— START OF Given information —

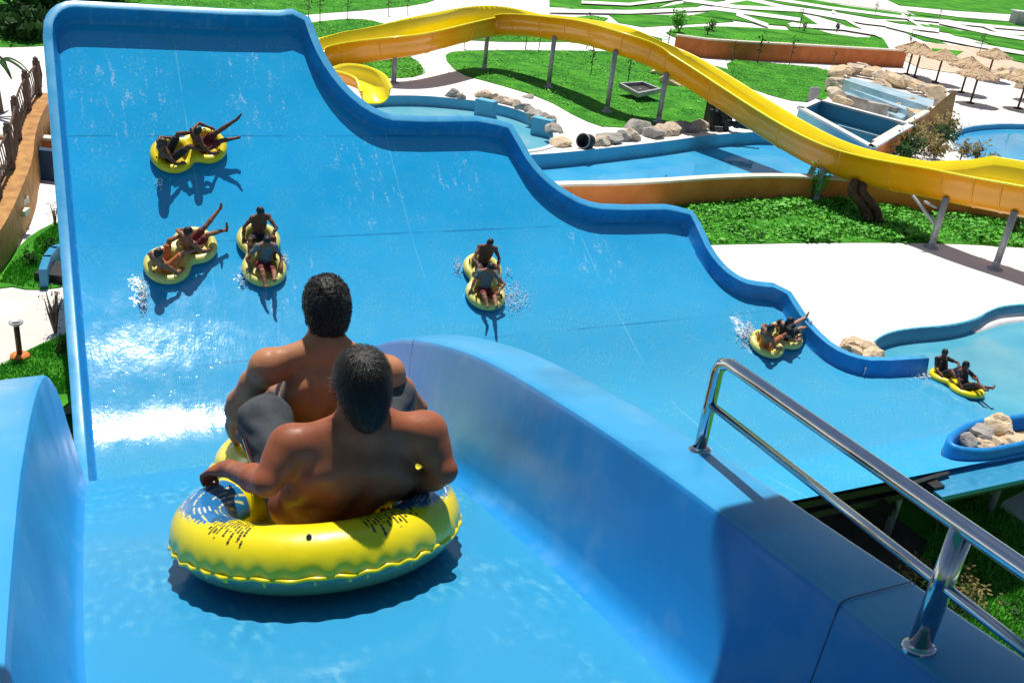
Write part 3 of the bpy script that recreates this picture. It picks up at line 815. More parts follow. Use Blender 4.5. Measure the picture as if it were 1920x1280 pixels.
# generic riders, posed in raft space
def rider_pose(front, v=0):
    cx = RC if front else -RC
    j = {}
    lean = .19 if v % 2 == 0 else .16
    j['pelvis'] = (cx-.10, 0, .14); j['chest'] = (cx-.10-lean*.9, .0, .46); j['neck'] = (cx-.08-lean*1.15, 0, .635); j['head'] = (cx-.04-lean*1.2, .0, .77)
    sx = cx-.09-lean*1.05
    j['shL'] = (sx, .185, .57); j['shR'] = (sx, -.185, .57)
    j['elL'] = (cx-.17, .37, .37); j['elR'] = (cx-.17, -.37, .37)
    j['wrL'] = (cx+.05, .36, .285); j['wrR'] = (cx+.05, -.36, .285)
    j['hpL'] = (cx-.05, .095, .15); j['hpR'] = (cx-.05, -.095, .15)
    if front:
        j['knL'] = (cx+.33, .10, .42); j['knR'] = (cx+.30, -.12, .46)
        j['anL'] = (cx+.70, .07, .50); j['anR'] = (cx+.62, -.10, .38)
        j['toL'] = (cx+.77, .08, .62); j['toR'] = (cx+.73, -.11, .48)
    else:
        j['knL'] = (cx+.30, .24, .50); j['knR'] = (cx+.30, -.24, .52)
        j['anL'] = (cx+.66, .27, .38); j['anR'] = (cx+.64, -.28, .40)
        j['toL'] = (cx+.80, .29, .42); j['toR'] = (cx+.78, -.30, .46)
    if v % 2 == 1 and front:      # one leg thrown high
        j['knL'] = (cx+.36, .05, .52); j['anL'] = (cx+.76, .06, .74); j['toL'] = (cx+.82, .07, .86)
        j['knR'] = (cx+.30, -.16, .40); j['anR'] = (cx+.62, -.22, .36); j['toR'] = (cx+.74, -.24, .42)
    if v > 1:                 # no two riders sit quite alike
        r0 = random.Random(v*17+front)
        sh = (0, r0.gauss(0, .035), 0)
        for k in j:
            a = .035 if k[:2] in ('kn', 'an', 'to', 'el') else .012
            up_ = k in ('chest', 'neck', 'head', 'shL', 'shR')
            j[k] = tuple(c+r0.gauss(0, a)+(sh[i] if up_ else 0) for i, c in enumerate(j[k]))
        if v % 3 == 0: j['elL'] = (cx-.02, .36, .52); j['wrL'] = (cx+.18, .22, .46)
        if v % 3 == 1 and not front: j['elR'] = (cx+.05, -.33, .46); j['wrR'] = (cx+.28, -.22, .52)
    return j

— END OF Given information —

Objective -
Repeat the data exactly, without the pictures.

Answer to the exercise -
Write part 3 of the bpy script that recreates this picture. It picks up at line 815. More parts follow. Use Blender 4.5. Measure the picture as if it were 1920x1280 pixels.
# generic riders, posed in raft space
def rider_pose(front, v=0):
    cx = RC if front else -RC
    j = {}
    lean = .19 if v % 2 == 0 else .16
    j['pelvis'] = (cx-.10, 0, .14); j['chest'] = (cx-.10-lean*.9, .0, .46); j['neck'] = (cx-.08-lean*1.15, 0, .635); j['head'] = (cx-.04-lean*1.2, .0, .77)
    sx = cx-.09-lean*1.05
    j['shL'] = (sx, .185, .57); j['shR'] = (sx, -.185, .57)
    j['elL'] = (cx-.17, .37, .37); j['elR'] = (cx-.17, -.37, .37)
    j['wrL'] = (cx+.05, .36, .285); j['wrR'] = (cx+.05, -.36, .285)
    j['hpL'] = (cx-.05, .095, .15); j['hpR'] = (cx-.05, -.095, .15)
    if front:
        j['knL'] = (cx+.33, .10, .42); j['knR'] = (cx+.30, -.12, .46)
        j['anL'] = (cx+.70, .07, .50); j['anR'] = (cx+.62, -.10, .38)
        j['toL'] = (cx+.77, .08, .62); j['toR'] = (cx+.73, -.11, .48)
    else:
        j['knL'] = (cx+.30, .24, .50); j['knR'] = (cx+.30, -.24, .52)
        j['anL'] = (cx+.66, .27, .38); j['anR'] = (cx+.64, -.28, .40)
        j['toL'] = (cx+.80, .29, .42); j['toR'] = (cx+.78, -.30, .46)
    if v % 2 == 1 and front:      # one leg thrown high
        j['knL'] = (cx+.36, .05, .52); j['anL'] = (cx+.76, .06, .74); j['toL'] = (cx+.82, .07, .86)
        j['knR'] = (cx+.30, -.16, .40); j['anR'] = (cx+.62, -.22, .36); j['toR'] = (cx+.74, -.24, .42)
    if v > 1:                 # no two riders sit quite alike
        r0 = random.Random(v*17+front)
        sh = (0, r0.gauss(0, .035), 0)
        for k in j:
            a = .035 if k[:2] in ('kn', 'an', 'to', 'el') else .012
            up_ = k in ('chest', 'neck', 'head', 'shL', 'shR')
            j[k] = tuple(c+r0.gauss(0, a)+(sh[i] if up_ else 0) for i, c in enumerate(j[k]))
        if v % 3 == 0: j['elL'] = (cx-.02, .36, .52); j['wrL'] = (cx+.18, .22, .46)
        if v % 3 == 1 and not front: j['elR'] = (cx+.05, -.33, .46); j['wrR'] = (cx+.28, -.22, .52)
    return j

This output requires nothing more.